Privacy-Preserving Aggregation for Decentralized Learning with Byzantine-Robustness
Ali Reza Ghavamipour, Benjamin Zi Hao Zhao, Oguzhan Ersoy, Fatih Turkmen
TL;DR
SecureDL addresses the privacy risks and convergence challenges of Byzantine-robust decentralized learning by introducing a privacy-preserving aggregation rule based on secure multiparty computation. It combines cosine similarity and L2 normalization with secret sharing, Beaver triples, and a secure comparison protocol to identify and discard malicious updates without exposing individual models.

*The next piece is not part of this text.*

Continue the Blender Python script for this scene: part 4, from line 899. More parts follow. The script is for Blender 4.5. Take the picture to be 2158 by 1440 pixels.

The authors provide convergence guarantees under standard assumptions and perform comprehensive experiments on MNIST, Fashion-MNIST, SVHN, and CIFAR-10, showing strong resilience against diverse Byzantine attacks and favorable scalability versus non-private baselines. The work demonstrates practical privacy-preserving protection for collaborative learning without a central aggregator, offering a meaningful step toward secure, decentralized AI deployments.
Abstract
Decentralized machine learning (DL) has been receiving an increasing interest recently due to the elimination of a single point of failure, present in Federated learning setting. Yet, it is threatened by the looming threat of Byzantine clients who intentionally disrupt the learning process by broadcasting arbitrary model updates to other clients, seeking to degrade the performance of the global model. In response, robust aggregation schemes have emerged as promising solutions to defend against such Byzantine clients, thereby enhancing the robustness of Decentralized Learning. Defenses against Byzantine adversaries, however, typically require access to the updates of other clients, a counterproductive privacy trade-off that in turn increases the risk of inference attacks on those same model updates. In this paper, we introduce SecureDL, a novel DL protocol designed to enhance the security and privacy of DL against Byzantine threats. SecureDL~facilitates a collaborative defense, while protecting the privacy of clients' model updates through secure multiparty computation. The protocol employs efficient computation of cosine similarity and normalization of updates to robustly detect and exclude model updates detrimental to model convergence. By using MNIST, Fashion-MNIST, SVHN and CIFAR-10 datasets, we evaluated SecureDL against various Byzantine attacks and compared its effectiveness with four existing defense mechanisms. Our experiments show that SecureDL is effective even in the case of attacks by the malicious majority (e.g., 80% Byzantine clients) while preserving high training accuracy.